Articles Marketmedia

FINRA Reports Fewer Brokers

Written by John D'Antona | Aug 21, 2018 3:15:58 PM

The equity commission pool isn’t the only thing that is shrinking these days.

The sales trader, the person many on the buy-side rely upon for market color, trade execution or a fancy meal, continues to fade into the landscape. Thanks in part to the efficiency and affordability of technology, firms – both the buy and sell-side – have funneled more of their trades into algorithms and smart-order routers and into the cybersphere.

"It's no secret that the high-touch sales trader is a more scarce commodity these days," said a head trader in  New York. "With the buy-side looking to get its trades done faster and cheaper, it justifies throwing and order into an algorithm rather than paying a trader in a lot of cases."

But that is not to say the days of the sales trader or him working a larger and/or more specialized order are numbered. One buy-side trader told Traders Magazine that while he is encouraged to use algorithms wherever he can doesn't mean he does.

"I'll be looking for specific liquidity and push an order to my broker," the buysider began. "Sometimes I need the order finessed and worked over time and I trust my guy to get it done. Algorithms can't always find the liquidity that I'm looking for - especially if its a small or micro cap or if the liquidity was in the market a few days ago and isn't now. A human will remember where that liquidity was and make the call and hopefully, goose a trade."

In its latest report, the Financial Industry Regulatory Authority (FINRA) reported that in 2017 the trend towards fewer brokers continued from the year prior. The number of broker-dealer firms registered with FINRA declined to 3,726 in 2017 from 3,835 in 2016, while the number of registered representatives fell to 630,132 from 635,902.

The full report, The FINRA Industry Snapshot 2018, provides a high-level overview of the industry, ranging from the number of FINRA-registered individuals to the overall revenues of firms; from trading activity to how firms market their products and services. All of the data are reported in aggregate to respect the confidentiality of regulatory information.

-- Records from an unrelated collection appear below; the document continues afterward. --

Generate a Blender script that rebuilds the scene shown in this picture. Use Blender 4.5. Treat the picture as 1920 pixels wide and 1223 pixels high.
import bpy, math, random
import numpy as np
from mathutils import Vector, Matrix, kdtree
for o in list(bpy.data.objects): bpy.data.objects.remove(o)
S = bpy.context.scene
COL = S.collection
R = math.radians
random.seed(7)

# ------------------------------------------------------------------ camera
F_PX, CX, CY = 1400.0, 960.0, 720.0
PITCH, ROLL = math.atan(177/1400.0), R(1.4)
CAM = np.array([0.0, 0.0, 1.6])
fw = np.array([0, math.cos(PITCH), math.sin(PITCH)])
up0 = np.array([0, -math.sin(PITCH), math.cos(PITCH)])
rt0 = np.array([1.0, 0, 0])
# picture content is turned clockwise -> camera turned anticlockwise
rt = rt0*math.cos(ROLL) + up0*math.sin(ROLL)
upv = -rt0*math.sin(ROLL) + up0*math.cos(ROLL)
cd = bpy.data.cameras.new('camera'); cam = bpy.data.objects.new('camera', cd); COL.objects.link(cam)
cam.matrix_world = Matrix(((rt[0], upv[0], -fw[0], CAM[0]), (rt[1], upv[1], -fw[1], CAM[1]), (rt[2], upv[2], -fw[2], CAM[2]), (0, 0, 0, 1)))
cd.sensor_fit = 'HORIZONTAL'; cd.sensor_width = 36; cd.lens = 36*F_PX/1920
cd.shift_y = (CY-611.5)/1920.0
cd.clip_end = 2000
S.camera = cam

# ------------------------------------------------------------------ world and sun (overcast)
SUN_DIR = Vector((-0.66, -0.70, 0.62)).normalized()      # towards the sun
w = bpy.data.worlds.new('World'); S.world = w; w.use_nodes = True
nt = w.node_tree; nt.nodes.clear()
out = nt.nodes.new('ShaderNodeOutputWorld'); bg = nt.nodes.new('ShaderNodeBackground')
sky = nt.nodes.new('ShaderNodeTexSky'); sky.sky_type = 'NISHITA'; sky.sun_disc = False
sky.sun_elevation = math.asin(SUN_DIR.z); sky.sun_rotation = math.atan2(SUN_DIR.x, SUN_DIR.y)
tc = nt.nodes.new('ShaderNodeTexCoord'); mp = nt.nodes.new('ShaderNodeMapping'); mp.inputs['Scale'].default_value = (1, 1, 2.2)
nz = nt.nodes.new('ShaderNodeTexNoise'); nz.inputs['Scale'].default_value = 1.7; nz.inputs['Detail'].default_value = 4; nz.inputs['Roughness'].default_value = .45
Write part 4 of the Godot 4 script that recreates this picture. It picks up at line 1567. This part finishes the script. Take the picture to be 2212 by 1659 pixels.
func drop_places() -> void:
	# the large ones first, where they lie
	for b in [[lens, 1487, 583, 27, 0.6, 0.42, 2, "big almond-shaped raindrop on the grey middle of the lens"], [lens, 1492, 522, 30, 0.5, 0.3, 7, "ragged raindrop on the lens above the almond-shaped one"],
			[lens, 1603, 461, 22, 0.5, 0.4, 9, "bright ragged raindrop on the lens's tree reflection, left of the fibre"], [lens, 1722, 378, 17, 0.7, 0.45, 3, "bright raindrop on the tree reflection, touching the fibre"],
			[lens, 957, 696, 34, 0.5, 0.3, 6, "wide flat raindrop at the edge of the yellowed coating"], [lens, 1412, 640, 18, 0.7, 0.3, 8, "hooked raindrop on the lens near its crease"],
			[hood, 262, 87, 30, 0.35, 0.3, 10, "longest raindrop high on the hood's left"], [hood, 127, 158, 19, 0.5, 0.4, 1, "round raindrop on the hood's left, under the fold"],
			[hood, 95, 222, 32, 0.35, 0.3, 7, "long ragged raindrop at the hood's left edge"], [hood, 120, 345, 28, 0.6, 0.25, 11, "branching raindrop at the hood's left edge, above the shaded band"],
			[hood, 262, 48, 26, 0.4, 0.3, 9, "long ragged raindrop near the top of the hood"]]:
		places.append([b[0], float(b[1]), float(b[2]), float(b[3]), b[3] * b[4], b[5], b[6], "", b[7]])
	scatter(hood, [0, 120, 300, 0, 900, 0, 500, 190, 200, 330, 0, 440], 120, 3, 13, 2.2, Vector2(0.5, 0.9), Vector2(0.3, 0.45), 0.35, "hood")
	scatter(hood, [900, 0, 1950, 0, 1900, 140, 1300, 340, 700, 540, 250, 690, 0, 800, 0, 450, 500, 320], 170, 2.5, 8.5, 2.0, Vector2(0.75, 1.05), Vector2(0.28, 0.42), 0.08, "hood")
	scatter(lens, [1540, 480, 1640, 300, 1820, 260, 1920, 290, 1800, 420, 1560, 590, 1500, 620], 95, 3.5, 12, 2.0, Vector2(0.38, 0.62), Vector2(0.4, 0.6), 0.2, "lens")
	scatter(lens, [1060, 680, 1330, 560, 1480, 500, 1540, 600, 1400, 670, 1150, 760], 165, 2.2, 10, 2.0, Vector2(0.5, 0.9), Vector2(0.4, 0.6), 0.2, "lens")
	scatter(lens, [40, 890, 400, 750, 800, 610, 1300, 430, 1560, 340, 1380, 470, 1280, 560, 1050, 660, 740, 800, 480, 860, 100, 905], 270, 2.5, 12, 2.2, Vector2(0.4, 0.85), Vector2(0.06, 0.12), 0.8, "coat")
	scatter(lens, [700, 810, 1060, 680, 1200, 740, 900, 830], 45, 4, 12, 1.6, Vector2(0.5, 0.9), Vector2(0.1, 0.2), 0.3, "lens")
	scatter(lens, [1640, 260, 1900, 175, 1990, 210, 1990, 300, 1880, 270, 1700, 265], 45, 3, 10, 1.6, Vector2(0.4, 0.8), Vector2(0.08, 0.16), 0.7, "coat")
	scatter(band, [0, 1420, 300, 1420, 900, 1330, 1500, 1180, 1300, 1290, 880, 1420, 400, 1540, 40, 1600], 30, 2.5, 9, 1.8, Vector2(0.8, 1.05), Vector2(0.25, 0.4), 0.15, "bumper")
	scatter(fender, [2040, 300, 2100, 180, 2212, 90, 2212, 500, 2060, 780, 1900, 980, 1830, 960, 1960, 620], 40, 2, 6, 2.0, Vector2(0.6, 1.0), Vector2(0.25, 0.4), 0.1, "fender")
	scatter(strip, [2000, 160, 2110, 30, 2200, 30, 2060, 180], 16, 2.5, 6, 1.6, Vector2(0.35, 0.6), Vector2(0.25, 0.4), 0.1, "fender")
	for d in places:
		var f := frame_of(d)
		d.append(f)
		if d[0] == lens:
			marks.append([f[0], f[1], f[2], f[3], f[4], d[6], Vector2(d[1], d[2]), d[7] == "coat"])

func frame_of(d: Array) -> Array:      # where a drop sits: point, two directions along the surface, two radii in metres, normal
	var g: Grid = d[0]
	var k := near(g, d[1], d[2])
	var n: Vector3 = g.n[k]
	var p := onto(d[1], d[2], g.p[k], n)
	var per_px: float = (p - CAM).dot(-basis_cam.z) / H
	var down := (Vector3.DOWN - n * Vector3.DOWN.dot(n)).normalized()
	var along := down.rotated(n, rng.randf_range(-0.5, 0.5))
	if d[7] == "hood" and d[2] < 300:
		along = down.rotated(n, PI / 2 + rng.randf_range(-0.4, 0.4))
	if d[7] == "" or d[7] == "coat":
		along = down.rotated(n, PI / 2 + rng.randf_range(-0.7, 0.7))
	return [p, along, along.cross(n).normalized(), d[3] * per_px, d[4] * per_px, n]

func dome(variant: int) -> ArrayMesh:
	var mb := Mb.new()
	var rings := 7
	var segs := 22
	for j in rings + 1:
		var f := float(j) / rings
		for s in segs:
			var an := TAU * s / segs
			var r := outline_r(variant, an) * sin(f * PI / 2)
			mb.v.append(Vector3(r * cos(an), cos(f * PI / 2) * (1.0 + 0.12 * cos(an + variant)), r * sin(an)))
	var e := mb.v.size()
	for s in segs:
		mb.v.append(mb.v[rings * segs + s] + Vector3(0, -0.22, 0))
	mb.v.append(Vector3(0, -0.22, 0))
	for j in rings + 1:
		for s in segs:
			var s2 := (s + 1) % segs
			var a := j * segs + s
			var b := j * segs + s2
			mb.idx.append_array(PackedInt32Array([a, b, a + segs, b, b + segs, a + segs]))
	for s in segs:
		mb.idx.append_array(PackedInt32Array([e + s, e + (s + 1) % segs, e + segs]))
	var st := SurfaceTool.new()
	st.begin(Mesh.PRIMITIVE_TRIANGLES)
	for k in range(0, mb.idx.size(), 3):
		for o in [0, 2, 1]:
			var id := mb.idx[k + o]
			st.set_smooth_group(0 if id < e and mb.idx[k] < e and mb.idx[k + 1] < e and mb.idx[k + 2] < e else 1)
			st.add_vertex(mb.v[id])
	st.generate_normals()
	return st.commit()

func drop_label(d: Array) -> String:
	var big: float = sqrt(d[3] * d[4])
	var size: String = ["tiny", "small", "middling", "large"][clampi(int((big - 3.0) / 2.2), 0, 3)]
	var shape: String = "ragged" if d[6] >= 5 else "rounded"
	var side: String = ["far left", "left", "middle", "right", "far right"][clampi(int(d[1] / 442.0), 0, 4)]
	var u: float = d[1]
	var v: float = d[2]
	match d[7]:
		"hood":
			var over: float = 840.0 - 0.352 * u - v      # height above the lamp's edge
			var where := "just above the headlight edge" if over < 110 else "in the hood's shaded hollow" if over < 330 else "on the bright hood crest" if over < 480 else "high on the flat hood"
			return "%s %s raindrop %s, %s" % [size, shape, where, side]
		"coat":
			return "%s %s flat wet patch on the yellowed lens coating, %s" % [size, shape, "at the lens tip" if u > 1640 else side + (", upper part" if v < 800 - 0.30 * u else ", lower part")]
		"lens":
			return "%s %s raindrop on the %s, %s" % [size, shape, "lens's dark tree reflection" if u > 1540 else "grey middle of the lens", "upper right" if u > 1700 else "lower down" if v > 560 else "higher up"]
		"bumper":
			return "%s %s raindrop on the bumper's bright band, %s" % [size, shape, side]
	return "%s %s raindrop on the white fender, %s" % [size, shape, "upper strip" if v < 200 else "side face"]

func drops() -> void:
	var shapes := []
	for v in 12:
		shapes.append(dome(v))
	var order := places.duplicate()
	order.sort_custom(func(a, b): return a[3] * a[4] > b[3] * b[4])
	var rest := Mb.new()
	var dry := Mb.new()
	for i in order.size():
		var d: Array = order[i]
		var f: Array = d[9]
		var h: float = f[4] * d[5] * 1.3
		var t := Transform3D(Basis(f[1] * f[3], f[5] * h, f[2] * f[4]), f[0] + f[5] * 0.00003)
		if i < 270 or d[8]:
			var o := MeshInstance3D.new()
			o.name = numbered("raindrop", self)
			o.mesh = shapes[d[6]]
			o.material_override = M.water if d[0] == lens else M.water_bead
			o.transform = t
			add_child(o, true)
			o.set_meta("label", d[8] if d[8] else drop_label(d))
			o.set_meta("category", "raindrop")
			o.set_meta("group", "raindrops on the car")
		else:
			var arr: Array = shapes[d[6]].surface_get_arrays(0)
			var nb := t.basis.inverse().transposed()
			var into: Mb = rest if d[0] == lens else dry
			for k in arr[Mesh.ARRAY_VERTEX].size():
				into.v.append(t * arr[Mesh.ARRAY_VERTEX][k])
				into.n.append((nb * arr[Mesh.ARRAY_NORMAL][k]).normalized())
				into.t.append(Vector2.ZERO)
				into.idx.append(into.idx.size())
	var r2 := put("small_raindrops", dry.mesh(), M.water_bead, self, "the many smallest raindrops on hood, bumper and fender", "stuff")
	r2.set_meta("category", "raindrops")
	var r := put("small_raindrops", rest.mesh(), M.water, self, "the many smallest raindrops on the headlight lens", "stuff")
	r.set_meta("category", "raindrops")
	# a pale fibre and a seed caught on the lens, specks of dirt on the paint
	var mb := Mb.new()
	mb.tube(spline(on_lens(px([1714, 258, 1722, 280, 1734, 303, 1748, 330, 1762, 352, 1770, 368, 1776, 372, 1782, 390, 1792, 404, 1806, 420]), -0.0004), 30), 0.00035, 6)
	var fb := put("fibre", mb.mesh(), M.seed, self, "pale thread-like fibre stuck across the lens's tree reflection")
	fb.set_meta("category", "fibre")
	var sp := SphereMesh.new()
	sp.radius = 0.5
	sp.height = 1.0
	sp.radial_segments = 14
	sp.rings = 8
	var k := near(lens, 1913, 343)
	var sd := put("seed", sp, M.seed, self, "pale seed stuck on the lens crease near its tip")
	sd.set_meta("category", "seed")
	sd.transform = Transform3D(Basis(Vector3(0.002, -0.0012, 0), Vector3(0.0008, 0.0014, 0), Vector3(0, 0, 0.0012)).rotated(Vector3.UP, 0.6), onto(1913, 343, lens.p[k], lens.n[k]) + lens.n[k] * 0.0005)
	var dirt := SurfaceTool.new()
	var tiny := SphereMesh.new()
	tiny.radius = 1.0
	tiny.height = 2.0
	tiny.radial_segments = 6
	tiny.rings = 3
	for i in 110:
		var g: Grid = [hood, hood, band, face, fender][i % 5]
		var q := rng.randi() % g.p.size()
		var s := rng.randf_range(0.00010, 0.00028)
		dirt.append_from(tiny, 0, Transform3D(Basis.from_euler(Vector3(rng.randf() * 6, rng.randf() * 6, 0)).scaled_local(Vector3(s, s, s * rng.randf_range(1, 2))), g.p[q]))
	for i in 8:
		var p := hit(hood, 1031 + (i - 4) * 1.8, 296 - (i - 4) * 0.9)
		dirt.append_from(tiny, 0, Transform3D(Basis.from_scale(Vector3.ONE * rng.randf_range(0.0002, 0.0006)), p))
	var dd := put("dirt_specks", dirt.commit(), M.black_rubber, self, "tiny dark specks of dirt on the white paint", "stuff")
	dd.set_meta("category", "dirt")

The full report can be accessed here:  

FINRA said the purpose of the report is to increase awareness and understanding about the broad range of firms, individuals and trading activity that it oversees.

From a geographical perspective, California led the pack in terms of registered firms and branches -  1,032 and 17,061, respectively. Second was New York with 1,617 firms and 10,536 branches, followed by Florida’s 701 firms and 10,237 branches. Texas and Illinois rounded out the top 5 with  656 firms and 11,009 branches and 647 firms encompassing 7,299 branches, respectively.

In 2017 only 96 new firms registered with FINRA while 205 left. In 2016, 124 new firms were created as 232 exited the business.